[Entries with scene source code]
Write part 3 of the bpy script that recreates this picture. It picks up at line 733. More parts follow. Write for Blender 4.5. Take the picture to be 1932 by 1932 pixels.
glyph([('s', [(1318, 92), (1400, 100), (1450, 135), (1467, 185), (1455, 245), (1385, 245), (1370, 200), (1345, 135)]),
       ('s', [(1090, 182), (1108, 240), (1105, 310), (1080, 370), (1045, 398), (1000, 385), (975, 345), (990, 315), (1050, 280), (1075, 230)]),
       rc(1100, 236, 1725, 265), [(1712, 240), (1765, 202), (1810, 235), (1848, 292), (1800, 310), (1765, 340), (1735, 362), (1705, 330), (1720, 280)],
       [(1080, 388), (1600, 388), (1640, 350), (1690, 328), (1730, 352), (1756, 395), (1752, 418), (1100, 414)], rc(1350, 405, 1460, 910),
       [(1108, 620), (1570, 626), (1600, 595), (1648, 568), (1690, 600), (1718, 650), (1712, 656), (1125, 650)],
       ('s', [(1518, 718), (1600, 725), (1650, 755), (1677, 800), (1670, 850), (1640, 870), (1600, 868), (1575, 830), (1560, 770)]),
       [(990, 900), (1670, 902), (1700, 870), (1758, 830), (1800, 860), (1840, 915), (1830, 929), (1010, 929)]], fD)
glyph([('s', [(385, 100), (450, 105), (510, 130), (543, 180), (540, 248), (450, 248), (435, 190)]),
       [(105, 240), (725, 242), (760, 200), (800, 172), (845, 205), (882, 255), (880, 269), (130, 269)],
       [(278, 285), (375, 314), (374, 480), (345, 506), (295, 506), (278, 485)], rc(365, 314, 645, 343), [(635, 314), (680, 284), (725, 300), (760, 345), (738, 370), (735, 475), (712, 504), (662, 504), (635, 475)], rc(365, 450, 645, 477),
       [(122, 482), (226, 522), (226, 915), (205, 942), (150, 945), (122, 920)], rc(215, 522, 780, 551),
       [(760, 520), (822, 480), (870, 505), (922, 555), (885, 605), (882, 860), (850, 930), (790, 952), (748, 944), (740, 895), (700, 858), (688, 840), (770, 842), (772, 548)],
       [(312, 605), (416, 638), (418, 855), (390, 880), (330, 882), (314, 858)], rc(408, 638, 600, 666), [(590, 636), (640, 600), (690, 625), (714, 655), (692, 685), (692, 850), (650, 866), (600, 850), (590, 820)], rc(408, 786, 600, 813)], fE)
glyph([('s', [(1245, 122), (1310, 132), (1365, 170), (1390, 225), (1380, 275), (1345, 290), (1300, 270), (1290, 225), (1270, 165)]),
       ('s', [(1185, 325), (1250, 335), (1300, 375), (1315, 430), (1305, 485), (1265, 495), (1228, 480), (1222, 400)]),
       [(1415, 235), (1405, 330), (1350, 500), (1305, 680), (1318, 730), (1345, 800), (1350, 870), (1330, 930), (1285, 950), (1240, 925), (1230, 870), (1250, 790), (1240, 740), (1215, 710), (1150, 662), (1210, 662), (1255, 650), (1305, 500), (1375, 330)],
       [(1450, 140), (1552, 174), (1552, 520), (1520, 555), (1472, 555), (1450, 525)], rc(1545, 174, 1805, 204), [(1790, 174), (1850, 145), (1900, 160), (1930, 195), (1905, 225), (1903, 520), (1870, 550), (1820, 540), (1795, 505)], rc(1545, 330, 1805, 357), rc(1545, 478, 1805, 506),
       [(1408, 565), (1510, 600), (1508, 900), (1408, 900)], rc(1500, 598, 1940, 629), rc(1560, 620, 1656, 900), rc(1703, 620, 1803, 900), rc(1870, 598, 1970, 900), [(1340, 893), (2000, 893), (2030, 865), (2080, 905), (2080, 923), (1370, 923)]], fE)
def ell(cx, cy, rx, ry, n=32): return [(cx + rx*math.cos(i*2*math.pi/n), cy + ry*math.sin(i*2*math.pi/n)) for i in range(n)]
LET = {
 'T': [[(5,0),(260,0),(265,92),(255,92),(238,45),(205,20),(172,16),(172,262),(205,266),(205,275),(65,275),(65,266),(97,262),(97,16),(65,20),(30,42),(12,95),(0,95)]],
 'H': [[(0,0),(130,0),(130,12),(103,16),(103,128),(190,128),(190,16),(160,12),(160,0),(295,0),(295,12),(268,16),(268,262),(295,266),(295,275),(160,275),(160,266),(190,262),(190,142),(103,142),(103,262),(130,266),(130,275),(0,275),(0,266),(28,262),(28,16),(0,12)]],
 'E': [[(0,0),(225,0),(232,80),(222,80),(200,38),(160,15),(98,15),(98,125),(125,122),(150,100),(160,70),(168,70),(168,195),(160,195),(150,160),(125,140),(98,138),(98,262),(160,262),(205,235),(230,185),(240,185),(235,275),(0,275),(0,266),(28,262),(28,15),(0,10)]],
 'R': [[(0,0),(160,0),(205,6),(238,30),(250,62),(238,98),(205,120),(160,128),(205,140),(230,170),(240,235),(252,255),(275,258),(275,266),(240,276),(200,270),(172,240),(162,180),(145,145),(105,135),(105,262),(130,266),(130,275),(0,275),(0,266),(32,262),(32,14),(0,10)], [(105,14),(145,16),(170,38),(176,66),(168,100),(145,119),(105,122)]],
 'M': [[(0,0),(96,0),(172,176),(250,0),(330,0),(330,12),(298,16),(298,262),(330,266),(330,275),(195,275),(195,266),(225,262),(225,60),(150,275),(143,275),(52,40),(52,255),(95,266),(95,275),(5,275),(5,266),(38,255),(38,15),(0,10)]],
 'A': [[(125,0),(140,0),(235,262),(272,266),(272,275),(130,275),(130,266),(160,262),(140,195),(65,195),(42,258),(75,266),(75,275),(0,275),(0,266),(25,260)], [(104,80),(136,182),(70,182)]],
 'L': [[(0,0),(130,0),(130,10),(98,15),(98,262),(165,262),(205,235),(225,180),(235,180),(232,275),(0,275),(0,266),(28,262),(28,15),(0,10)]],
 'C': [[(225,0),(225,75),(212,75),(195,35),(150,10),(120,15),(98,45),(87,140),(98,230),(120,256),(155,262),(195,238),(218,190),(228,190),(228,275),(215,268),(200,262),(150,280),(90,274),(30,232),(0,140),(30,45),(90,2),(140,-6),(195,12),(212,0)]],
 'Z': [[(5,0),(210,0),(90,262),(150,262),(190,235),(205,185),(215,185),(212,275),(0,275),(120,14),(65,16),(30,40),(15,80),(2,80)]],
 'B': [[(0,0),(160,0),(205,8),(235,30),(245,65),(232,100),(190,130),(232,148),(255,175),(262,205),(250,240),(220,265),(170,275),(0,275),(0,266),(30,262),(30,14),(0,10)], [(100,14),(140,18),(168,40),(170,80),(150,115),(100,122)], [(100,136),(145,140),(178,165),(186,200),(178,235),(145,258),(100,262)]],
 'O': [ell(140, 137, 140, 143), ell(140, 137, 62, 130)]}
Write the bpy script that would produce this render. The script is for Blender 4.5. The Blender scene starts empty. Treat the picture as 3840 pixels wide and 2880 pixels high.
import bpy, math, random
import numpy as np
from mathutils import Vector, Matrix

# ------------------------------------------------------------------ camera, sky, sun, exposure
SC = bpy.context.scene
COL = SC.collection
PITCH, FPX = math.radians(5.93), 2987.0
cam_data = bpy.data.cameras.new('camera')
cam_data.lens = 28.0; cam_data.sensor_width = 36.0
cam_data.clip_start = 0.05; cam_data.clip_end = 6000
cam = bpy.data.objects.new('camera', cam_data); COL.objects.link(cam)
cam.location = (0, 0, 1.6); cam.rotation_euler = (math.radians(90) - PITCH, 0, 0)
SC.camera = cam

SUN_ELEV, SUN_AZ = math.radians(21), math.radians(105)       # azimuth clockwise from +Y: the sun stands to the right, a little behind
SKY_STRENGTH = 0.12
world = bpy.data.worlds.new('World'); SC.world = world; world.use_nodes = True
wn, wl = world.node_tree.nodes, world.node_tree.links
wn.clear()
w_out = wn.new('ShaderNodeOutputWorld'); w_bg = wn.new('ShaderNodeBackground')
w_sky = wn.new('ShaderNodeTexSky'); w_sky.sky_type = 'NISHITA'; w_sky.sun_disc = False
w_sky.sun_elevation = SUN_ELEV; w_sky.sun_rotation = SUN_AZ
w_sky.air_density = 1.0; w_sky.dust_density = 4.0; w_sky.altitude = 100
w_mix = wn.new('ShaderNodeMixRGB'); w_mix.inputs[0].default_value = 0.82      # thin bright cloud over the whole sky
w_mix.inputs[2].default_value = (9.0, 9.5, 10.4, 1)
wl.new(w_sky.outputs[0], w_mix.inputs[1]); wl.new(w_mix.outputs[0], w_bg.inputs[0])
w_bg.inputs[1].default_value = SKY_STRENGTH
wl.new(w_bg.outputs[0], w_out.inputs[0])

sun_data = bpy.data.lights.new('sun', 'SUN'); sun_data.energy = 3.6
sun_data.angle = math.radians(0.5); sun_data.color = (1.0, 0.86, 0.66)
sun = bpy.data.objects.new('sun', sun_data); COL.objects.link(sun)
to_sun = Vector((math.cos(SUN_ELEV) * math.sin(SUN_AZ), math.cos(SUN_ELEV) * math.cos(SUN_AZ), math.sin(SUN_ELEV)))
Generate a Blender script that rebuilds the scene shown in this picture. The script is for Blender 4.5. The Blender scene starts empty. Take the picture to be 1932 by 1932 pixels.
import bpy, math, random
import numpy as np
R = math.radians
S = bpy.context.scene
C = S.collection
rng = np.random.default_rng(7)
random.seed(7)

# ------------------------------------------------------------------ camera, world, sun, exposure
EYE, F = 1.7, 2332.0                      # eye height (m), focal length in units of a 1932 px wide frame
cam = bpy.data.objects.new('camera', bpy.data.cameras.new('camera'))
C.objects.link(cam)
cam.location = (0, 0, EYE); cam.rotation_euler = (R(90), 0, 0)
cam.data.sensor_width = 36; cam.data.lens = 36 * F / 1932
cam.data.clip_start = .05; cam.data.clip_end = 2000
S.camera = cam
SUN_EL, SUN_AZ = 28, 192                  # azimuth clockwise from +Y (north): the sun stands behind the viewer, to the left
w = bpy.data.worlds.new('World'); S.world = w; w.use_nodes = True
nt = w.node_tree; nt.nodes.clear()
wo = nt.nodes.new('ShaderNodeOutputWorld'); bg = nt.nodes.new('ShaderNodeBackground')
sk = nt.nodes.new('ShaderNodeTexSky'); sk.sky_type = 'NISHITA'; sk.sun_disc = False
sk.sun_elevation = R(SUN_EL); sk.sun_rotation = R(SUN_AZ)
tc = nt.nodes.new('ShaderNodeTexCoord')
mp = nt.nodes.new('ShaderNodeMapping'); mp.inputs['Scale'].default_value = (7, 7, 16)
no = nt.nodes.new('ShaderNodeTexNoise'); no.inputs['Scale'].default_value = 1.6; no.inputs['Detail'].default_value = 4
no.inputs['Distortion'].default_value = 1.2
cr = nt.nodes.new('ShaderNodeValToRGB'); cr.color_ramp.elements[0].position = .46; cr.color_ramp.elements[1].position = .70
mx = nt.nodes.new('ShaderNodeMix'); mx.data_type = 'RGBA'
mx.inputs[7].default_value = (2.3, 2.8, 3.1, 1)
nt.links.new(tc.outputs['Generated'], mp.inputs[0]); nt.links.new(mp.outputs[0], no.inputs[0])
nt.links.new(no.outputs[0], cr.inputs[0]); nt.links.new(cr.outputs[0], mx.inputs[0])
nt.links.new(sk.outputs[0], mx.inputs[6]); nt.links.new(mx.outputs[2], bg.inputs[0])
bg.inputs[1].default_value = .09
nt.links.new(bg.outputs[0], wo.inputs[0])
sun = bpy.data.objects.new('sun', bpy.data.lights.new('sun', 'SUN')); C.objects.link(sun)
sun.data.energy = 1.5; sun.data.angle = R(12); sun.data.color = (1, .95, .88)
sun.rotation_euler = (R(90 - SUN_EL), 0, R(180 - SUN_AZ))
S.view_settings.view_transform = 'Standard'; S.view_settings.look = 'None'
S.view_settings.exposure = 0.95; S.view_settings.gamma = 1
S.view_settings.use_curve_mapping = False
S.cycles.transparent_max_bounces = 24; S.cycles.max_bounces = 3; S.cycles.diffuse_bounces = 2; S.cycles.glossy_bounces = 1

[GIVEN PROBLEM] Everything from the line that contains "Write the bpy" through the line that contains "wl.new(w_bg.outputs[0], w_out.inputs[0])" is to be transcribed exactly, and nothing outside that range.

[CORRECT ANSWER]
Write the bpy script that would produce this render. The script is for Blender 4.5. The Blender scene starts empty. Treat the picture as 3840 pixels wide and 2880 pixels high.
import bpy, math, random
import numpy as np
from mathutils import Vector, Matrix

# ------------------------------------------------------------------ camera, sky, sun, exposure
SC = bpy.context.scene
COL = SC.collection
PITCH, FPX = math.radians(5.93), 2987.0
cam_data = bpy.data.cameras.new('camera')
cam_data.lens = 28.0; cam_data.sensor_width = 36.0
cam_data.clip_start = 0.05; cam_data.clip_end = 6000
cam = bpy.data.objects.new('camera', cam_data); COL.objects.link(cam)
cam.location = (0, 0, 1.6); cam.rotation_euler = (math.radians(90) - PITCH, 0, 0)
SC.camera = cam

SUN_ELEV, SUN_AZ = math.radians(21), math.radians(105)       # azimuth clockwise from +Y: the sun stands to the right, a little behind
SKY_STRENGTH = 0.12
world = bpy.data.worlds.new('World'); SC.world = world; world.use_nodes = True
wn, wl = world.node_tree.nodes, world.node_tree.links
wn.clear()
w_out = wn.new('ShaderNodeOutputWorld'); w_bg = wn.new('ShaderNodeBackground')
w_sky = wn.new('ShaderNodeTexSky'); w_sky.sky_type = 'NISHITA'; w_sky.sun_disc = False
w_sky.sun_elevation = SUN_ELEV; w_sky.sun_rotation = SUN_AZ
w_sky.air_density = 1.0; w_sky.dust_density = 4.0; w_sky.altitude = 100
w_mix = wn.new('ShaderNodeMixRGB'); w_mix.inputs[0].default_value = 0.82      # thin bright cloud over the whole sky
w_mix.inputs[2].default_value = (9.0, 9.5, 10.4, 1)
wl.new(w_sky.outputs[0], w_mix.inputs[1]); wl.new(w_mix.outputs[0], w_bg.inputs[0])
w_bg.inputs[1].default_value = SKY_STRENGTH
wl.new(w_bg.outputs[0], w_out.inputs[0])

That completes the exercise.